Saturday, May 26, 2007

Summer day blues

Today, I ended up getting off of work early. I think while at work, I just felt that I wasn't really in-tuned to working and my mind kept on drifting and leaping from place to place. There was a point in which I actually just went to the office and just sat there. It could be just my lack of sleep or it could be something. Perhaps a combination of things. I guess for me, I end up thinking way too much sometimes and in doing so, a lot of energy is drained out of me. My boss said it was okay for me to take the rest of the day off. As I was driving towards home, I decided to not go home, but instead, take the exit and drive out of town. And that's what happened. I ended up driving 150 miles away from Pullman.

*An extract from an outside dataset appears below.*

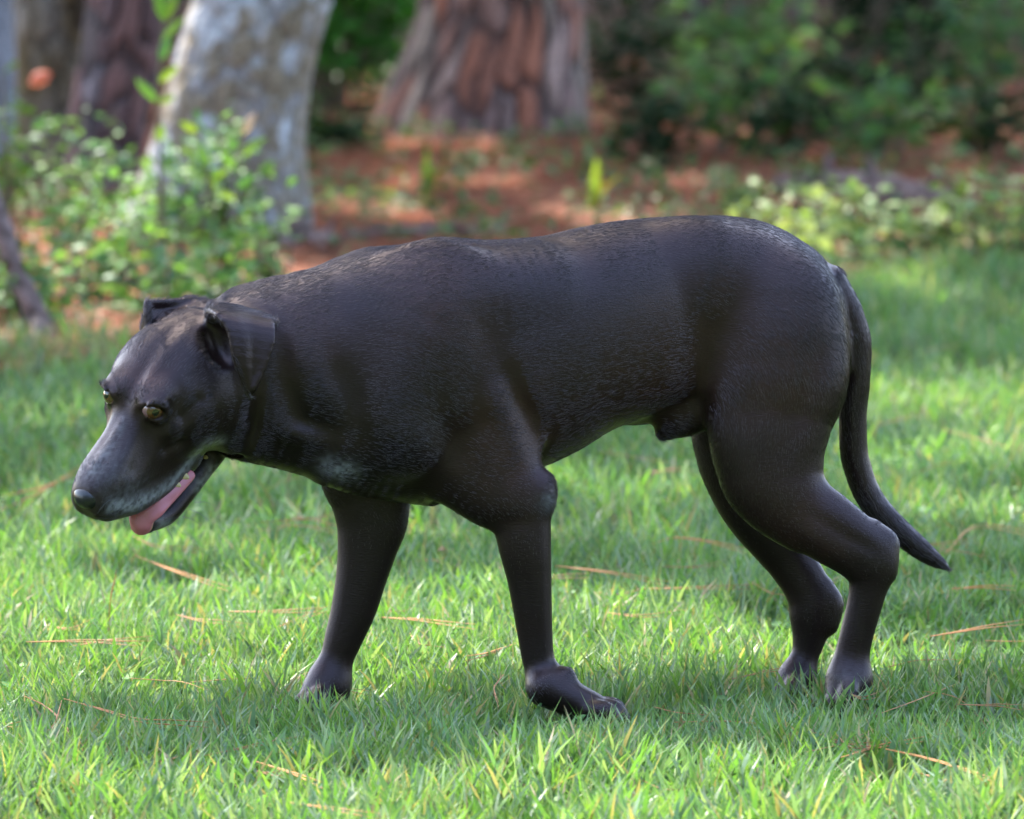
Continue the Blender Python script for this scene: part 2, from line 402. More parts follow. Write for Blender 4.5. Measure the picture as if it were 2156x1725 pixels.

I guess today is much or less, just one of those days....in which someone who really isn't there with you anymore, sort of left this feeling inside of you...one that never fails to find you on one of these types of days. And you think to yourself, "how come I'm feeling this way?" when you know the other person probably doesn't even hardly think much of you and have already moved on with their life. Their least concern is you. While for you, their essence still gently haunts you. I guess for me, I'm trying to move on too but I feel like I'm just stuck in a moment that I can't get out of,..as if time and space is suspended. I just wish it wouldn't have to be that way. I wish things between me and her would have worked out because right now, I feel like not only did I lose a relationship,...but I also lost a friendship. I feel like I lost my best friend.

*sigh*

Anyway,
snap out of it Dylan,...you've got a dinner to host!...

8 comments:

Anonymous said...

dylan-- this is connie.
i dont get you. you have friends that support you, including your awesome roomate. no matter how imperfect you are, we still are here for you. yet, your mind only runs off with hoping you can get her back the way it used to be. neither of you are happy, dylan. you didn't loose her as a friend because she always runs back as a friend, yet you don't let it. don't forget that. don't forget your friends and second chances. but for godsake, dylan! that doesn't mean you can do the same all over again. whatever's feeling inside you, it's all in your head, mr. dylan touch. don't make this so hard or dramatic. life is more simple than it seems. yeah, i agree snap out of it brown boy. and take responsiblity.

Anonymous said...

and everyone knows duh, noone's perfect. so what.

Anonymous said...

It is all internal, so take every necessary step to bring yourself to the end. It's hard, but I hope you'll take good care of yourself. :]

d y l a n t o u c h said...

connie,
yes...i know..i know... i gotta snap out of it. it just happens that some random days, right out of the blue...all of it just strikes me with a sudden blow and i feel knocked down towards a corner. but i'm ok though.
:)

----------
shirley,
i understand. it takes time. thanks!
:)

Anonymous said...

i completely know how you feel and was there about a year ago. sometimes it's just about recognizing that whatever happened, happened for a reason and as much you think about those times, you're missing out on right now. so let go, focus on now and what's to come =)

d y l a n t o u c h said...

anonymous,
i definitely try that. but you can't help but hope and i guess it also hurts that as each day goes by, that hope either begins make or break. i always beleive in second chances but sometimes i think...certain things aren't offered one. i know that i am trying to live my own life and focus on now & what's to come,...but when something that lives in you, doesn't move out,...you tend to visit it in you once in a while.
:)

Anonymous said...

i think it's possible to sometimes feel nostalgic while still moving on with your life. people who were once important to you will always be a part of you. it doesn't have to mean anything more than that. i wanna bet she sometimes thinks of you as well...

d y l a n t o u c h said...

tokyo rose,
i hope so i guess....sometimes i get the feel that she doesn't and if she doesn't, does it really matter anymore?